Mining firms need to clean up their online disclosure, regulators say, after a review found that the investor presentations provided by many firms on their websites are overly promotional, and sometimes even misleading.
The Canadian Securities Administrators (CSA) Thursday released CSA Staff Notice 43-309 Review of Website Investor Presentations detailing the findings of a review of website disclosure by mining issuers, which make up 43% of reporting issuers. The regulators reviewed 130 firms and found that, in general, “there is room for improvement for mining issuers to comply with disclosure requirements.”
The CSA assessment found “major non-compliance” at 25% of the 130 investor presentations it reviewed, and “minor non-compliance” at another 57% of them. Only 18% were deemed to be substantially compliant.

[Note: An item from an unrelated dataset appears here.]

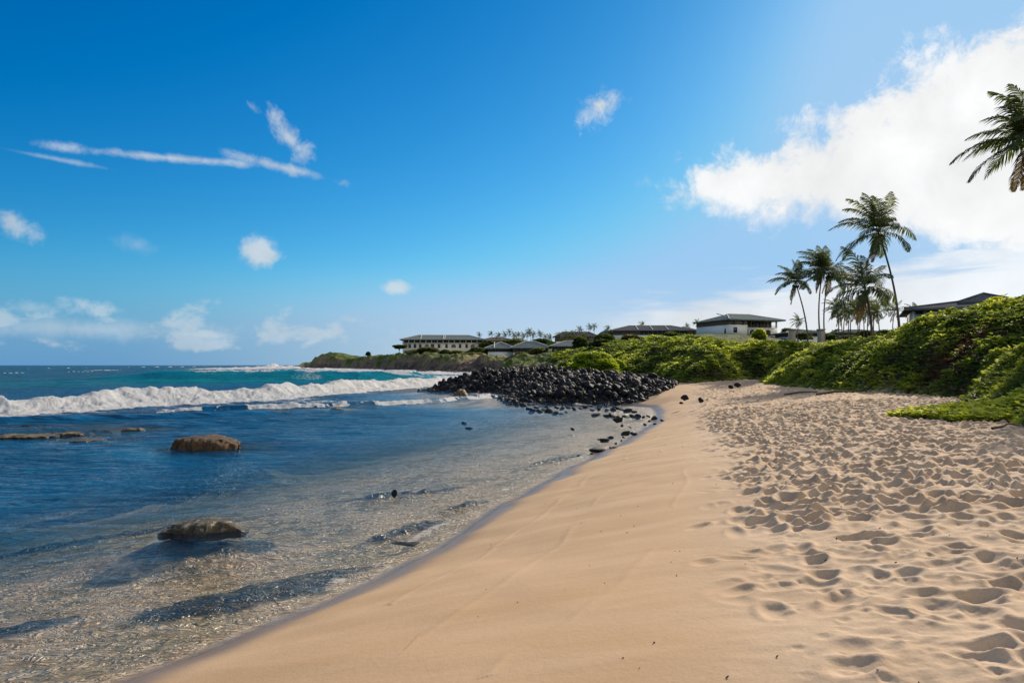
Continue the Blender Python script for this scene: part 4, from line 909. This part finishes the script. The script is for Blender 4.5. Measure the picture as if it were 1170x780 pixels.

It says that some firms use language that is too promotional, or even misleading, which could result in a misrepresentation to investors. This sort of hype was more commonly seen with exploration or mineral resource stage issuers, it notes.
For example, the report says that these firms sometimes detail anticipated economic outcomes for mining projects that suggest it is “at a more advanced stage of development than is supported by the existing technical report.” This sort of disclosure may trigger the requirement to file a technical report to support the economic projections, the report notes.
The report notes that the level of compliance increases at firms that have named a “qualified person” (QP) to review technical data. Among these firms, 28% were found to be compliant, and only 15% were assessed as being in major non-compliance. “We saw improvement in disclosure of exploration targets, mineral resources and mineral reserves, historical estimates and exploration information,” it says, although no improvement was noted with disclosure of economic studies.
As a result of the review, the CSA reports that it sent letters to 49 issuers requiring them to amend their investor presentations and correct the non-compliant disclosure.
The report also highlights the areas where firms generally need to improve disclosure, such as: naming a QP; including cautionary statements so investors can understand the limitations of preliminary economic assessments; detailing the sources and assumptions underlying historical estimates; and, avoiding excessively promotional language, among other things.
“Overall, our review found that mining issuers’ website disclosure needs improvement. Incomplete information and overly promotional language are key areas of concern. We expect mining issuers to use this notice to improve their disclosure to investors,” said Louis Morisset, chairman of the CSA and president and CEO of the Autorité des marchés financiers (AMF).